Required work: In the copy, include every entry exactly but none of the pictures.

[Raw records]
----

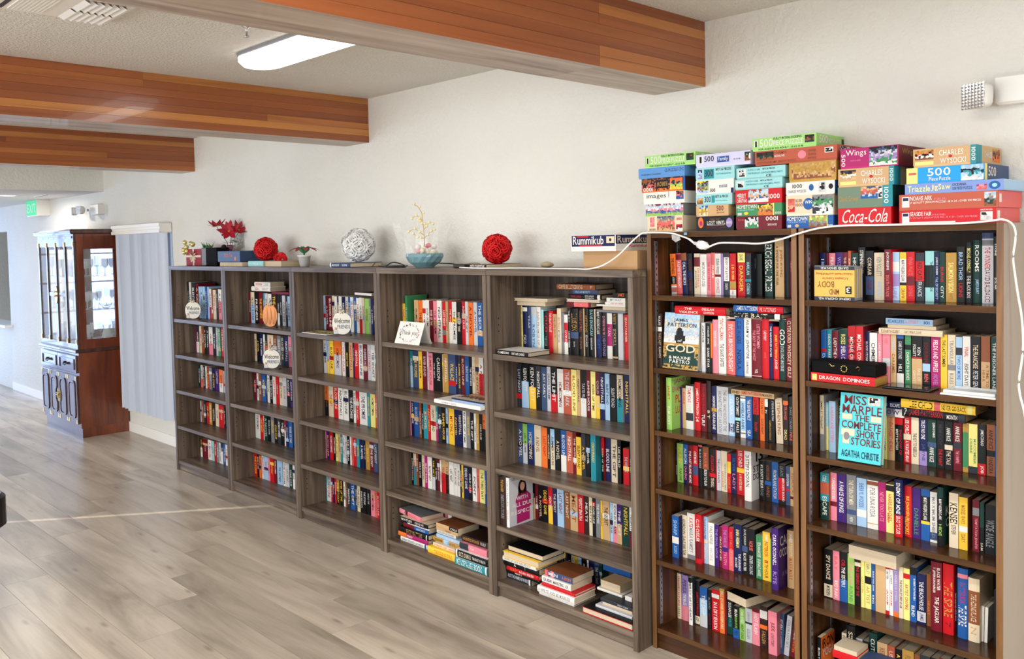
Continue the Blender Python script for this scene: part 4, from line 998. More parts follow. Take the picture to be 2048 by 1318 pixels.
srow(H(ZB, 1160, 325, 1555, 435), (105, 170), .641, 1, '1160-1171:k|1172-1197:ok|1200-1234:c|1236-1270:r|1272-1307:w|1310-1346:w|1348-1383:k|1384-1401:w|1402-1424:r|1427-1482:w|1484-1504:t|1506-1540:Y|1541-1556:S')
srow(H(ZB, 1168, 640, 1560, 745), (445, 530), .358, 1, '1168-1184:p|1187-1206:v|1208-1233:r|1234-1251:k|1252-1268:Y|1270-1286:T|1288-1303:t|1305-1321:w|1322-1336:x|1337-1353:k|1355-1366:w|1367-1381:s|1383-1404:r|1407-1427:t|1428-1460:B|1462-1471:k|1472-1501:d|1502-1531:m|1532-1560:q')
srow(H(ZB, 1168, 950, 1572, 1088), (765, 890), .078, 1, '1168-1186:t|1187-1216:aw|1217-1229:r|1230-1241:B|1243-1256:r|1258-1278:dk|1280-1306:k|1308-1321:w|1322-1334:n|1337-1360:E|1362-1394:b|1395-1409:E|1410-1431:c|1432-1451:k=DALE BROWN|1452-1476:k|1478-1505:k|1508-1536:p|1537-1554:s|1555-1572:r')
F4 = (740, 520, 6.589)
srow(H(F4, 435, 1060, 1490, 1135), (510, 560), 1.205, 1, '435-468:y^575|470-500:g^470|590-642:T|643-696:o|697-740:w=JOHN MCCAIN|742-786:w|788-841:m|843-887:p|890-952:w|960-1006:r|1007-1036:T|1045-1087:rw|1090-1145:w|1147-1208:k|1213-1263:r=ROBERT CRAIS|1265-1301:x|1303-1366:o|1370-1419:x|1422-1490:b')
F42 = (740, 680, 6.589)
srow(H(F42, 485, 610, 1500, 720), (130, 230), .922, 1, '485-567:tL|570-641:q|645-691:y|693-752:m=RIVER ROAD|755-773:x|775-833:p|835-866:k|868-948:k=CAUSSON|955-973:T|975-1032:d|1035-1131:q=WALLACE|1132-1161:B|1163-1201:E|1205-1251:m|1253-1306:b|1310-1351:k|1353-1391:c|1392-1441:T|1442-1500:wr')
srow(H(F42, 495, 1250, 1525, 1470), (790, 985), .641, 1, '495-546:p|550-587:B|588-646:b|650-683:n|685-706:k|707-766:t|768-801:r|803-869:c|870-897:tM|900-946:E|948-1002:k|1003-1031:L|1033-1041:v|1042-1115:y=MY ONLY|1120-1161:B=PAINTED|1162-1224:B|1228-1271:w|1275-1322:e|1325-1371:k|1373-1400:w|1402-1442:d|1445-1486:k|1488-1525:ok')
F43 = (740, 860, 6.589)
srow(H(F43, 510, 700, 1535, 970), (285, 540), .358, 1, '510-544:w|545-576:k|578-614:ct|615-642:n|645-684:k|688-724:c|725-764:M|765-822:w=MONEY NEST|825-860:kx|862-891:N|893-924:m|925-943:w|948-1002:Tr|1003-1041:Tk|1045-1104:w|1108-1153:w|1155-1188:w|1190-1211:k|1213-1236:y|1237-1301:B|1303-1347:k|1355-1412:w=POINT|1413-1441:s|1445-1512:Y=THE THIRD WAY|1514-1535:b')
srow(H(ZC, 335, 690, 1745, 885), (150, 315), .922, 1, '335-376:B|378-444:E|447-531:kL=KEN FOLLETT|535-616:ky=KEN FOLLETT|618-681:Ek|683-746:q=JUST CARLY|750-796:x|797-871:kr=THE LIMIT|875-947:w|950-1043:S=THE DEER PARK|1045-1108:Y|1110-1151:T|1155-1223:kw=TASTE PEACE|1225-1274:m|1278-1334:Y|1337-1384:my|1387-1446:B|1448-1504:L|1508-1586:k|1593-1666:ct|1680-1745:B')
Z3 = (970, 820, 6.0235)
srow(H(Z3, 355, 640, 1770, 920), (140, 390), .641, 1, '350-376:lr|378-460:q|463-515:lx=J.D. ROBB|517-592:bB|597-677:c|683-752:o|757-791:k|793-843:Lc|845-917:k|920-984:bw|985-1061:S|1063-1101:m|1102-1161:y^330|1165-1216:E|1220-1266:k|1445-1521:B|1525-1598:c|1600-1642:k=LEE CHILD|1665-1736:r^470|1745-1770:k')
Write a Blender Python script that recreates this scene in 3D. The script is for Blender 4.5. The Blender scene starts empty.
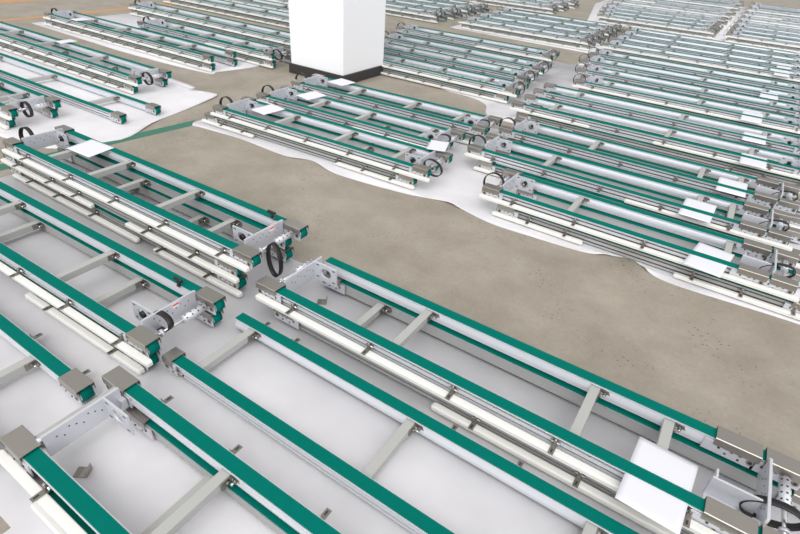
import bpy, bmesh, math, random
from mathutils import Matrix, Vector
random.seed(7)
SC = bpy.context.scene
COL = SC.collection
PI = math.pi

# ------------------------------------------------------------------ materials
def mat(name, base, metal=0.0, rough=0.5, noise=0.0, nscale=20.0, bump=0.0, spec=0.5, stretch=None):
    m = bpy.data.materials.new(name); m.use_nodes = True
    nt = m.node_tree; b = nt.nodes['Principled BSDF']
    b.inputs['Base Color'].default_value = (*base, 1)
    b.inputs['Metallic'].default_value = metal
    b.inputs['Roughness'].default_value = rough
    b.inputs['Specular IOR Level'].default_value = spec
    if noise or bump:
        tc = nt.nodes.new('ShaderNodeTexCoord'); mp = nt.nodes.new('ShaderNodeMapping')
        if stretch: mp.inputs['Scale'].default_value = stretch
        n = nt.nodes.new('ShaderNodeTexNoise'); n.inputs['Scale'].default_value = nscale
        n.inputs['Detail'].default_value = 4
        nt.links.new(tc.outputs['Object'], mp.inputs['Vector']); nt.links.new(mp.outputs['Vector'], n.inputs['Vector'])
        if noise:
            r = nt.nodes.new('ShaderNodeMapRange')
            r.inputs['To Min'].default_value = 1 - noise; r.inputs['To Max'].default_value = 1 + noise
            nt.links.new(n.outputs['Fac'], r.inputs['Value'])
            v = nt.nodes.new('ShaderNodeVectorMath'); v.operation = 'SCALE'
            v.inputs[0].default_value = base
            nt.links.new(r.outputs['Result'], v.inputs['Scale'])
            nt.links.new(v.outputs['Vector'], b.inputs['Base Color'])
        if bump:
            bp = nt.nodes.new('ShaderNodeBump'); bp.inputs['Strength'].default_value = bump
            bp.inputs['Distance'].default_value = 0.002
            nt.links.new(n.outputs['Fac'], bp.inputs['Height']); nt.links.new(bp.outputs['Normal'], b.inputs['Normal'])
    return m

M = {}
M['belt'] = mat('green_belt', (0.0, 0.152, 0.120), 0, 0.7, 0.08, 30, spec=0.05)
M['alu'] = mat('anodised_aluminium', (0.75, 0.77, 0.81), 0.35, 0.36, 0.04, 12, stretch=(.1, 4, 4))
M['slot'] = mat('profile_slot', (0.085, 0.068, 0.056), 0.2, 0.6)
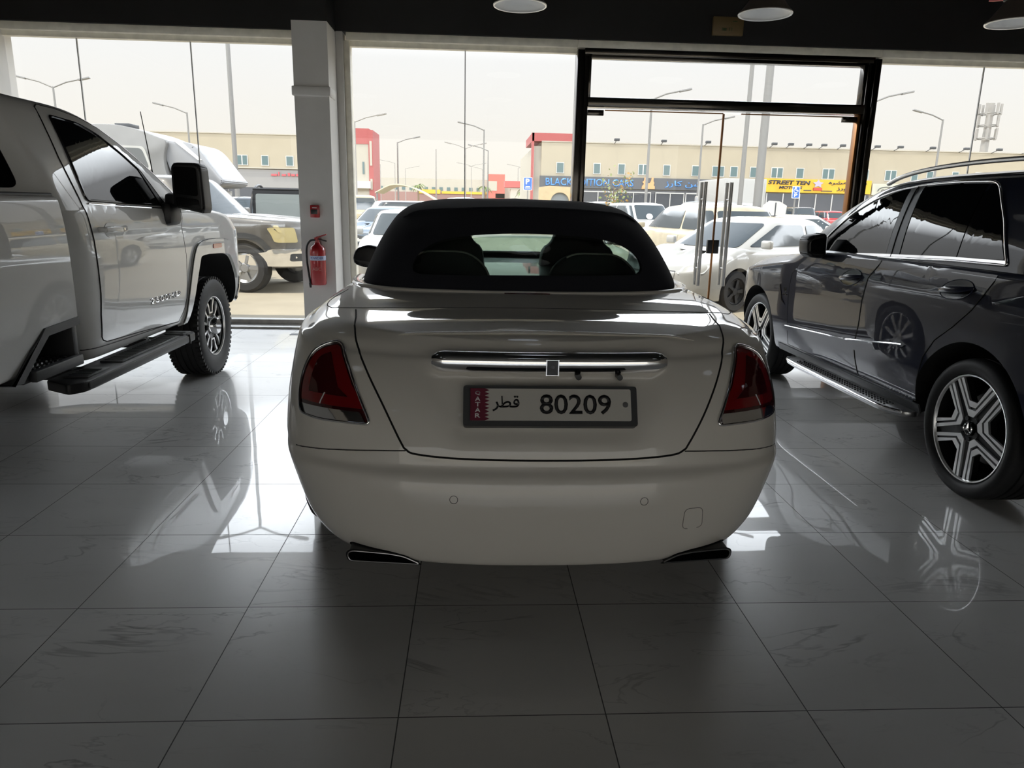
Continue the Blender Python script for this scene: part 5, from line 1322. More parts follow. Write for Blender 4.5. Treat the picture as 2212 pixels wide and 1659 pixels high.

----

Exercise answer:
Continue the Blender Python script for this scene: part 4, from line 998. More parts follow. Take the picture to be 2048 by 1318 pixels.
srow(H(ZB, 1160, 325, 1555, 435), (105, 170), .641, 1, '1160-1171:k|1172-1197:ok|1200-1234:c|1236-1270:r|1272-1307:w|1310-1346:w|1348-1383:k|1384-1401:w|1402-1424:r|1427-1482:w|1484-1504:t|1506-1540:Y|1541-1556:S')
srow(H(ZB, 1168, 640, 1560, 745), (445, 530), .358, 1, '1168-1184:p|1187-1206:v|1208-1233:r|1234-1251:k|1252-1268:Y|1270-1286:T|1288-1303:t|1305-1321:w|1322-1336:x|1337-1353:k|1355-1366:w|1367-1381:s|1383-1404:r|1407-1427:t|1428-1460:B|1462-1471:k|1472-1501:d|1502-1531:m|1532-1560:q')
srow(H(ZB, 1168, 950, 1572, 1088), (765, 890), .078, 1, '1168-1186:t|1187-1216:aw|1217-1229:r|1230-1241:B|1243-1256:r|1258-1278:dk|1280-1306:k|1308-1321:w|1322-1334:n|1337-1360:E|1362-1394:b|1395-1409:E|1410-1431:c|1432-1451:k=DALE BROWN|1452-1476:k|1478-1505:k|1508-1536:p|1537-1554:s|1555-1572:r')
F4 = (740, 520, 6.589)
srow(H(F4, 435, 1060, 1490, 1135), (510, 560), 1.205, 1, '435-468:y^575|470-500:g^470|590-642:T|643-696:o|697-740:w=JOHN MCCAIN|742-786:w|788-841:m|843-887:p|890-952:w|960-1006:r|1007-1036:T|1045-1087:rw|1090-1145:w|1147-1208:k|1213-1263:r=ROBERT CRAIS|1265-1301:x|1303-1366:o|1370-1419:x|1422-1490:b')
F42 = (740, 680, 6.589)
srow(H(F42, 485, 610, 1500, 720), (130, 230), .922, 1, '485-567:tL|570-641:q|645-691:y|693-752:m=RIVER ROAD|755-773:x|775-833:p|835-866:k|868-948:k=CAUSSON|955-973:T|975-1032:d|1035-1131:q=WALLACE|1132-1161:B|1163-1201:E|1205-1251:m|1253-1306:b|1310-1351:k|1353-1391:c|1392-1441:T|1442-1500:wr')
srow(H(F42, 495, 1250, 1525, 1470), (790, 985), .641, 1, '495-546:p|550-587:B|588-646:b|650-683:n|685-706:k|707-766:t|768-801:r|803-869:c|870-897:tM|900-946:E|948-1002:k|1003-1031:L|1033-1041:v|1042-1115:y=MY ONLY|1120-1161:B=PAINTED|1162-1224:B|1228-1271:w|1275-1322:e|1325-1371:k|1373-1400:w|1402-1442:d|1445-1486:k|1488-1525:ok')
F43 = (740, 860, 6.589)
srow(H(F43, 510, 700, 1535, 970), (285, 540), .358, 1, '510-544:w|545-576:k|578-614:ct|615-642:n|645-684:k|688-724:c|725-764:M|765-822:w=MONEY NEST|825-860:kx|862-891:N|893-924:m|925-943:w|948-1002:Tr|1003-1041:Tk|1045-1104:w|1108-1153:w|1155-1188:w|1190-1211:k|1213-1236:y|1237-1301:B|1303-1347:k|1355-1412:w=POINT|1413-1441:s|1445-1512:Y=THE THIRD WAY|1514-1535:b')
srow(H(ZC, 335, 690, 1745, 885), (150, 315), .922, 1, '335-376:B|378-444:E|447-531:kL=KEN FOLLETT|535-616:ky=KEN FOLLETT|618-681:Ek|683-746:q=JUST CARLY|750-796:x|797-871:kr=THE LIMIT|875-947:w|950-1043:S=THE DEER PARK|1045-1108:Y|1110-1151:T|1155-1223:kw=TASTE PEACE|1225-1274:m|1278-1334:Y|1337-1384:my|1387-1446:B|1448-1504:L|1508-1586:k|1593-1666:ct|1680-1745:B')
Z3 = (970, 820, 6.0235)
srow(H(Z3, 355, 640, 1770, 920), (140, 390), .641, 1, '350-376:lr|378-460:q|463-515:lx=J.D. ROBB|517-592:bB|597-677:c|683-752:o|757-791:k|793-843:Lc|845-917:k|920-984:bw|985-1061:S|1063-1101:m|1102-1161:y^330|1165-1216:E|1220-1266:k|1445-1521:B|1525-1598:c|1600-1642:k=LEE CHILD|1665-1736:r^470|1745-1770:k')
Write a Blender Python script that recreates this scene in 3D. The script is for Blender 4.5. The Blender scene starts empty.
import bpy, bmesh, math, random
from mathutils import Matrix, Vector
random.seed(7)
SC = bpy.context.scene
COL = SC.collection
PI = math.pi

# ------------------------------------------------------------------ materials
def mat(name, base, metal=0.0, rough=0.5, noise=0.0, nscale=20.0, bump=0.0, spec=0.5, stretch=None):
    m = bpy.data.materials.new(name); m.use_nodes = True
    nt = m.node_tree; b = nt.nodes['Principled BSDF']
    b.inputs['Base Color'].default_value = (*base, 1)
    b.inputs['Metallic'].default_value = metal
    b.inputs['Roughness'].default_value = rough
    b.inputs['Specular IOR Level'].default_value = spec
    if noise or bump:
        tc = nt.nodes.new('ShaderNodeTexCoord'); mp = nt.nodes.new('ShaderNodeMapping')
        if stretch: mp.inputs['Scale'].default_value = stretch
        n = nt.nodes.new('ShaderNodeTexNoise'); n.inputs['Scale'].default_value = nscale
        n.inputs['Detail'].default_value = 4
        nt.links.new(tc.outputs['Object'], mp.inputs['Vector']); nt.links.new(mp.outputs['Vector'], n.inputs['Vector'])
        if noise:
            r = nt.nodes.new('ShaderNodeMapRange')
            r.inputs['To Min'].default_value = 1 - noise; r.inputs['To Max'].default_value = 1 + noise
            nt.links.new(n.outputs['Fac'], r.inputs['Value'])
            v = nt.nodes.new('ShaderNodeVectorMath'); v.operation = 'SCALE'
            v.inputs[0].default_value = base
            nt.links.new(r.outputs['Result'], v.inputs['Scale'])
            nt.links.new(v.outputs['Vector'], b.inputs['Base Color'])
        if bump:
            bp = nt.nodes.new('ShaderNodeBump'); bp.inputs['Strength'].default_value = bump
            bp.inputs['Distance'].default_value = 0.002
            nt.links.new(n.outputs['Fac'], bp.inputs['Height']); nt.links.new(bp.outputs['Normal'], b.inputs['Normal'])
    return m

M = {}
M['belt'] = mat('green_belt', (0.0, 0.152, 0.120), 0, 0.7, 0.08, 30, spec=0.05)
M['alu'] = mat('anodised_aluminium', (0.75, 0.77, 0.81), 0.35, 0.36, 0.04, 12, stretch=(.1, 4, 4))
M['slot'] = mat('profile_slot', (0.085, 0.068, 0.056), 0.2, 0.6)
Continue the Blender Python script for this scene: part 5, from line 1322. More parts follow. Write for Blender 4.5. Treat the picture as 2212 pixels wide and 1659 pixels high.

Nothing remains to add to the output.